Когда я подросла, столовая стала местом, где Алекс часто вызывал меня на откровенность, расспрашивая об отношениях с тем-то и тем-то, о работе, а после моего замужества – о поведении и оценках детей. В этой комнате происходили самые интимные наши беседы. Никогда не забуду, например, как осенью 1956-го Алекс каждое утро, сидя в кресле у окна, дожидался моего возвращения от психоаналитика. Мне было двадцать шесть, и я только что вернулась в Нью-Йорк после двух ужасных лет во Франции – я болела, мучилась на неподходящей работе и пережила любовную драму.

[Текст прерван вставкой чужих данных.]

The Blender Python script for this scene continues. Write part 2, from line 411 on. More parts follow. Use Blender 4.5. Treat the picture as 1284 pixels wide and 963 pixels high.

Алекс решил, что мне надо пройти терапию, и записал меня к безжалостному фрейдисту. Хотя продвигаясь по карьерной лестнице, он завел привычку выходить из дома до 8 утра, чтобы прийти на работу раньше своих коллег, в те месяцы ему почему-то надо было встречать меня. Когда я возвращалась домой, он сидел у окна, на коленях его лежал портфель, он смотрел на меня слегка смущенно, словно извиняясь, и спрашивал:
– Как всё прошло?
– Замечательно, – отвечала я всякий раз, хотя только что весь час рыдала или злилась на доктора. Только после этого обмена репликами Алекс хлопал себя по портфелю, говорил: “Ну, хорошо”, целовал меня и с довольным видом отправлялся на работу. Интерес Алекса к нашим беседам с доктором Норвеллом Ламарром, мир его праху, заставлял меня думать, что несмотря на все уверения, что психоанализ ему ни к чему, Алекс втайне о нем мечтал и, наблюдая за моим прогрессом, испытывал некое компенсаторное удовлетворение.
Когда я вышла замуж и переехала в Коннектикут, Алекс с мамой настояли, что моя бывшая детская будет спальней для моей семьи на те дни, когда мы приезжали в Нью-Йорк. Они стали самыми любящими бабушкой с дедушкой; и в нашей столовой теперь воспитывали уже моих детей. Там разворачивались события, ставшие впоследствии семейными преданиями. Так, мы до самой смерти Алекса со смехом вспоминали, как однажды за обедом мой младший сын Люк, который уже в пять лет был знатным мясоедом, взбунтовался против маминых уроков этикета – она пыталась научить его изящно накладывать себе угощение с общего блюда. Когда Люку поднесли баранью ногу, он просто-напросто наклонился к ней, схватил зубами и поднял с блюда. Следующие несколько лет мама предпочитала сама накладывать детям еду, а Алекс, который с радостью вспоминал собственные детские шалости, то и дело рассказывал об этом случае.